Peter Damian, who lost both his parents while still very young and was raised by his siblings, received a superlative education in jurisprudence and Greek and Latin culture. As a young man he dedicated himself to teaching and authored a number of literary works, but he soon felt the call to become a monk and entered the monastery of Fonte Avellana.

The monastery "was dedicated to the Holy Cross, and of all the Christian mysteries the Cross would be the one that most fascinated Peter Damian", explained Pope Benedict, expressing the hope that the saint's example "may encourage us too always to look to the Cross as God's supreme act of love towards man".

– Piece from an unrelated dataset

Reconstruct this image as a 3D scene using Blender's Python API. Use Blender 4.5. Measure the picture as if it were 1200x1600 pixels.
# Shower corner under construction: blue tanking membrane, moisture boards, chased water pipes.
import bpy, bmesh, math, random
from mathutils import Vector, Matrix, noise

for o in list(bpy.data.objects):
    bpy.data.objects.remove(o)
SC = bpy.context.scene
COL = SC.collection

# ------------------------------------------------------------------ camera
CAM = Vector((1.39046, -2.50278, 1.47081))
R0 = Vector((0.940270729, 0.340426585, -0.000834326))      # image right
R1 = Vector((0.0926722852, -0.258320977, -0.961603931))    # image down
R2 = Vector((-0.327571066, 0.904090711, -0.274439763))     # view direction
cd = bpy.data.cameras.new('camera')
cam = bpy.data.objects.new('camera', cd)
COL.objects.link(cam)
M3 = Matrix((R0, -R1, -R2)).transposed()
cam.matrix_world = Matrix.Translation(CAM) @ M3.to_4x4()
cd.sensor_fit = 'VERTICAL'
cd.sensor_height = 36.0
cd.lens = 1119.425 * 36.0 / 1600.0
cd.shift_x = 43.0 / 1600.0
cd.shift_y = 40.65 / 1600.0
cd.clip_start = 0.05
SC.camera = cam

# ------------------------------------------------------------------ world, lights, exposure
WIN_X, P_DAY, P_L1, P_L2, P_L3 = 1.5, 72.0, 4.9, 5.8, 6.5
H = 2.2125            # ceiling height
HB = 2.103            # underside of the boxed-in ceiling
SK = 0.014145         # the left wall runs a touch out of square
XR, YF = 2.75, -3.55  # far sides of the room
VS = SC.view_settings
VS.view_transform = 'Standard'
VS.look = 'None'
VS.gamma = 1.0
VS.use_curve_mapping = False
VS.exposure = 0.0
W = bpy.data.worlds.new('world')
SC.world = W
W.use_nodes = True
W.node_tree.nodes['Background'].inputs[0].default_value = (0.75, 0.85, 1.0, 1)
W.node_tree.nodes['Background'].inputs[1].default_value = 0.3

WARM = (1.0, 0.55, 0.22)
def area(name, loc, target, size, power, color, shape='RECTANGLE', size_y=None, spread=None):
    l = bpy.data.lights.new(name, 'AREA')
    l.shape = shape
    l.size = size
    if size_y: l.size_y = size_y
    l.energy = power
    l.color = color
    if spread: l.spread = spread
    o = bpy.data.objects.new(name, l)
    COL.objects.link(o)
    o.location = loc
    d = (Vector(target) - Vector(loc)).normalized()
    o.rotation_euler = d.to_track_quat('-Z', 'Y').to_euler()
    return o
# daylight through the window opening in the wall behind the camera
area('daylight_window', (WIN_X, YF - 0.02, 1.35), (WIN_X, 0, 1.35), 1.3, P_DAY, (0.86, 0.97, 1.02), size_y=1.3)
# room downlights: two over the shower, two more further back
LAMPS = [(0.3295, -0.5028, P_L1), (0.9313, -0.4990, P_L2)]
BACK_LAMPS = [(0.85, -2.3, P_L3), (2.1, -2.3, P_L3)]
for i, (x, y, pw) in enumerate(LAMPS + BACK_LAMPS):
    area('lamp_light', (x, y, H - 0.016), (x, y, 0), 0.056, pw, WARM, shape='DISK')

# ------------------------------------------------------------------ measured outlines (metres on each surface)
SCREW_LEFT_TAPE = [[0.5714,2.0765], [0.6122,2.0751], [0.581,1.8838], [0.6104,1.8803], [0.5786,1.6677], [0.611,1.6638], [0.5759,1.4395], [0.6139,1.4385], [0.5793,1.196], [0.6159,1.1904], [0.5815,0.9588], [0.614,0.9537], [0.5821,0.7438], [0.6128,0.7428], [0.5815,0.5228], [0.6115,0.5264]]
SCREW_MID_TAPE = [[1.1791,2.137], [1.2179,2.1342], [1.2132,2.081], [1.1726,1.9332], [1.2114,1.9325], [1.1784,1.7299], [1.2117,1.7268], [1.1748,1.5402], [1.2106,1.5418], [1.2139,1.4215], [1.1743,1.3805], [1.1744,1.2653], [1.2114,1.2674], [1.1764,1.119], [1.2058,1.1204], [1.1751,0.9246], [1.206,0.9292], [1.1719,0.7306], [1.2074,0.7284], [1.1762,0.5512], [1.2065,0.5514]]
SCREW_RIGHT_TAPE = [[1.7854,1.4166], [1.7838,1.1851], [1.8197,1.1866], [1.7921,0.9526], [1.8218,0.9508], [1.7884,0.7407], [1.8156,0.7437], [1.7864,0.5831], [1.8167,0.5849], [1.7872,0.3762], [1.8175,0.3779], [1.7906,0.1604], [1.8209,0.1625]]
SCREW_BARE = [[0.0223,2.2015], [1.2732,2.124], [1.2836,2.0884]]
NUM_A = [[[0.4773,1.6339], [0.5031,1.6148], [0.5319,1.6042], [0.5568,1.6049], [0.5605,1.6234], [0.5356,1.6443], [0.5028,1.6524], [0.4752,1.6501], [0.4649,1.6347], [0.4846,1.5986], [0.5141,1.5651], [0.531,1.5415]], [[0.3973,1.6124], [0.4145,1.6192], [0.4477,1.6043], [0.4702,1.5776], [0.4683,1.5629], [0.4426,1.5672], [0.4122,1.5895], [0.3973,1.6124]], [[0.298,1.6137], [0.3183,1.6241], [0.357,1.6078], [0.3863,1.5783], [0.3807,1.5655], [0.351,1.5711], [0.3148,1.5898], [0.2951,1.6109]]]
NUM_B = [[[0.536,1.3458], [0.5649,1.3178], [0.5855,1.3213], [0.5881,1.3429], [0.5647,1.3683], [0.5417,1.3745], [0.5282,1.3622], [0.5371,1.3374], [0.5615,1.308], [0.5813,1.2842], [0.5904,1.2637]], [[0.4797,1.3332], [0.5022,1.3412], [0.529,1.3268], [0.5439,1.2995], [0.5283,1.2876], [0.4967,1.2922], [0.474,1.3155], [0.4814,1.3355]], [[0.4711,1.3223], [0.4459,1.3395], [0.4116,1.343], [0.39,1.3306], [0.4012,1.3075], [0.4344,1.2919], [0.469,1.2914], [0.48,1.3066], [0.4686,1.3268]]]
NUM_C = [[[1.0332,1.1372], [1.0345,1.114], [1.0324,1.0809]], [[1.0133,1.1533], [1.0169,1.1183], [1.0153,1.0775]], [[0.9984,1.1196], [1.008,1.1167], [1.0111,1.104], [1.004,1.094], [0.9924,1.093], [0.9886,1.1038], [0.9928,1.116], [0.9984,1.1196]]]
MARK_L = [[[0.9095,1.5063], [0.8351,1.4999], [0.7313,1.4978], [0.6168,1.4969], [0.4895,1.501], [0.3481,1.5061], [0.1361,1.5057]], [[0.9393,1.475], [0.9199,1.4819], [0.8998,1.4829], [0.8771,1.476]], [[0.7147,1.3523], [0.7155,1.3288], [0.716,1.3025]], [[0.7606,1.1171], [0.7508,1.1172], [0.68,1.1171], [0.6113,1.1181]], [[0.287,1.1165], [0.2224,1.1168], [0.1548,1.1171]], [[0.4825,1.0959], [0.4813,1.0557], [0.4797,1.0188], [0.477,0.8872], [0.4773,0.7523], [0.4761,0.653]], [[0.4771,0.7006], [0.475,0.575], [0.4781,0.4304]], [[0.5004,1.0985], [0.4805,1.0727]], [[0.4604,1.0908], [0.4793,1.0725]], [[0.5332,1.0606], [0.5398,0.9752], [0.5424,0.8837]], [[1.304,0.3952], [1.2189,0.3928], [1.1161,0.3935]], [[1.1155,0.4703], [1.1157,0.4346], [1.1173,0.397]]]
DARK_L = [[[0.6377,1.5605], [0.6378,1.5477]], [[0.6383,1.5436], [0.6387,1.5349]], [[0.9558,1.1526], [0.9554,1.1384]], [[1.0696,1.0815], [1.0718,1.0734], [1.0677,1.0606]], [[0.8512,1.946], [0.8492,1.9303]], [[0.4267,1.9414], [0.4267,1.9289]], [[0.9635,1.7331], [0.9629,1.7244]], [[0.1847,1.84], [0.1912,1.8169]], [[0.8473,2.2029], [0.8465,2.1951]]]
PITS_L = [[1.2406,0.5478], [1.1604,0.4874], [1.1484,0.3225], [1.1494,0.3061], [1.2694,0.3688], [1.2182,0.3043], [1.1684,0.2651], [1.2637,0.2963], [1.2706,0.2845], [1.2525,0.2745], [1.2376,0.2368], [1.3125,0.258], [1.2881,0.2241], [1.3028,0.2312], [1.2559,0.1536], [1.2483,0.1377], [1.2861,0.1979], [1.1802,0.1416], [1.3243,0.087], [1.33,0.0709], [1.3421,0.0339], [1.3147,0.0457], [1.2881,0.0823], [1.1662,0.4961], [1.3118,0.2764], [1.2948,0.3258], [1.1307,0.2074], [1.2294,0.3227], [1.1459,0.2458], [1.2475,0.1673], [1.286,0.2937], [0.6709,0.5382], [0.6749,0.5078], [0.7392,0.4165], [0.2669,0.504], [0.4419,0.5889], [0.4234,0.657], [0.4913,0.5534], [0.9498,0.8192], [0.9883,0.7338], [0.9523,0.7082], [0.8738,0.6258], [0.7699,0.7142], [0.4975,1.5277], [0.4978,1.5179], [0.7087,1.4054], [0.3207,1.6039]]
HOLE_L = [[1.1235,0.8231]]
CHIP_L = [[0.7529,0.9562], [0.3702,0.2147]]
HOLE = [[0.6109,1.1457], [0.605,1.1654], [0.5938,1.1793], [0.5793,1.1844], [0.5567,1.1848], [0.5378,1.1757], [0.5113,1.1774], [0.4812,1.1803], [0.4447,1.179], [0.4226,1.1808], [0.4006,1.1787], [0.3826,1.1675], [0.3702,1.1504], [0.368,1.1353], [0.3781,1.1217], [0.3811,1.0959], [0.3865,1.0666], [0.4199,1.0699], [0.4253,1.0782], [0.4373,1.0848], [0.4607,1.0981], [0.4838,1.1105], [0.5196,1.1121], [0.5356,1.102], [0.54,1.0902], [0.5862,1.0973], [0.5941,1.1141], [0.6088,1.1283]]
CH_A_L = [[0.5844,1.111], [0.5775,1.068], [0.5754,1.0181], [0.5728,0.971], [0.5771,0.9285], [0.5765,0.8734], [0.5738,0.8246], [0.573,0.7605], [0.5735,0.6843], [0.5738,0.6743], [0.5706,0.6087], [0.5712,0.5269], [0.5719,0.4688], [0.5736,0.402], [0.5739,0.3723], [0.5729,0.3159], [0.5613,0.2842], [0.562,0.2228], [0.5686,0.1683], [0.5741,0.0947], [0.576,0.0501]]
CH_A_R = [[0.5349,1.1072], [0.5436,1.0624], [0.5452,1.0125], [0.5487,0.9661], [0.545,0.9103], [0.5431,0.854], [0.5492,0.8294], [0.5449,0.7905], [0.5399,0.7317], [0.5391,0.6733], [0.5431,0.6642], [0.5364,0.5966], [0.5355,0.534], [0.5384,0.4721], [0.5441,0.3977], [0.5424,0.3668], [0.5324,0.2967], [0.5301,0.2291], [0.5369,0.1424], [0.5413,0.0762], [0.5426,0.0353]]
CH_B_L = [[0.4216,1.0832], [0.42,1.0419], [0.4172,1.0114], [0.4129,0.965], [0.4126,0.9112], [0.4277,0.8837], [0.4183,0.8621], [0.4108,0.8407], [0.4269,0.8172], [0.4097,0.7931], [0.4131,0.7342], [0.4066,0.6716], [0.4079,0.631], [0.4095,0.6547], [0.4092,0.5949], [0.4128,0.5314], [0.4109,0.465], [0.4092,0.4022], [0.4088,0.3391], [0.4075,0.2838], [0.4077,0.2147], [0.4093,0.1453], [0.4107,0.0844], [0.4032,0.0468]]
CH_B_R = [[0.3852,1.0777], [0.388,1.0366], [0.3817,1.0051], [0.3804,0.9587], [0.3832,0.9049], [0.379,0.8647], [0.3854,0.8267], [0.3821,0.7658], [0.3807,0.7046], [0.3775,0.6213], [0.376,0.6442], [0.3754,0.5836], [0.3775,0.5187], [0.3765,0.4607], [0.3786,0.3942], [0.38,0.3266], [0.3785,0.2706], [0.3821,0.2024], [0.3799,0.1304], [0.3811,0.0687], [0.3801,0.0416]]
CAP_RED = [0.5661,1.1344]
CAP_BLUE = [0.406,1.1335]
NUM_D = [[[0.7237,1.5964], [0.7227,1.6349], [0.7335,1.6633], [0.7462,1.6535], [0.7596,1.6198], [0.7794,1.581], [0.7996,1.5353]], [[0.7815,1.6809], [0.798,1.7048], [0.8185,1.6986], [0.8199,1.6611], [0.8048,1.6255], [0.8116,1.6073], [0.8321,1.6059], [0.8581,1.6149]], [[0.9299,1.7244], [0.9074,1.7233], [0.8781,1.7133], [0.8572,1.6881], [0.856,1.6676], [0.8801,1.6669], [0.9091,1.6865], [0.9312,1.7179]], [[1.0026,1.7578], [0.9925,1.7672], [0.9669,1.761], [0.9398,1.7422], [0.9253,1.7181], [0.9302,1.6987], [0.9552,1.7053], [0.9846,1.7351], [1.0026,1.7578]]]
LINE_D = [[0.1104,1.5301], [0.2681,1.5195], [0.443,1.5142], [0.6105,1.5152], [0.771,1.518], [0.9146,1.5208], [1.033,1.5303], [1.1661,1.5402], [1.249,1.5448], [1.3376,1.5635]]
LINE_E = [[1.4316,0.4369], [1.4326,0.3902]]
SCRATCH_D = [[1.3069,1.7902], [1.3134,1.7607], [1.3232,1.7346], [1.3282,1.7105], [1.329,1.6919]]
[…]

As an aid to monastic life Peter Damian "wrote a Rule in which he placed great emphasis upon the 'rigour of the hermitage'. ... For him hermitic life is the apex of Christian life. It is 'the highest state of life' because the monk, free from the ties of the world and of his own self, receives 'the pledge of the Holy Spirit and his soul felicitously unites with the heavenly Bridegroom'. Today too, even if we are not monks, it is important to know how to create silence within ourselves in order to listen to the voice of God. ... Learning the Word of God in prayer and meditation is the path of life".

For this saint, who was also an accomplished theologian, "communion with Christ creates a unity of love among Christians. ... Peter Damian developed a profound theology of the Church as communion. ... Thus, service to the individual becomes an 'expression of universality'.

"Yet nonetheless", the Holy Father added, "this ideal image of the 'holy Church' as illustrated by Peter Damian did not, as he knew, correspond to the reality of his own time. And he was not afraid to denounce the state of corruption that existed in the monasteries and among the clergy, the result, above all, of the practice of the civil authorities conferring investiture to ecclesiastical office".

In order to combat this situation, in 1057 he left the monastery to accept appointment as a cardinal. "Thus he came to collaborate fully with Popes in the difficult task of reforming the Church", in which context "he courageously undertook many journeys and missions". Ten years later he returned to monastic life, but continued to serve the papacy. He died in 1072 on his return from a mission to re-establish peace with the archbishop of Ravenna.

Peter Damian, the Holy Father concluded, "was a monk par excellence, practising forms of austerity which today we might even find excessive. Yet in this way he made monastic life an eloquent witness of God's primacy and a call to everyone to progress towards sanctity, free from any kind of worldly compromise. He expended himself with great coherence and severity for the reform of the Church of his time, and dedicated all his spiritual and physical energy to Christ and to the Church".


It seems to me that the Pope is celebrating the life of the Medieval saints, much as he celebrated the lives of the Apostles and the Apostolic Fathers in previous weekly addresses.  In these past addresses, the Pope spoke on these individuals and their significance for us today.  St. Peter Damien was a faithful monk who behaved rightly and did not sanction wrong.  That homosexuality was one of the issues he denounced (he wrote in Letter 31 about it).  However, unless the Pope intended to teach directly about homosexual issues, there is no reason why he should have brought this up.

For CWN to make this dilemma, it seems they are less interested in the reporting of what was said than they are with scandal-mongering.

It saddens me to see CWN come to this.  Now the Vatican is not trusted.  People are looking for secret signs as to what it means by things said or unsaid, instead of giving the Pope credit for speaking with good will on a subject encouraging the faithful to be saints.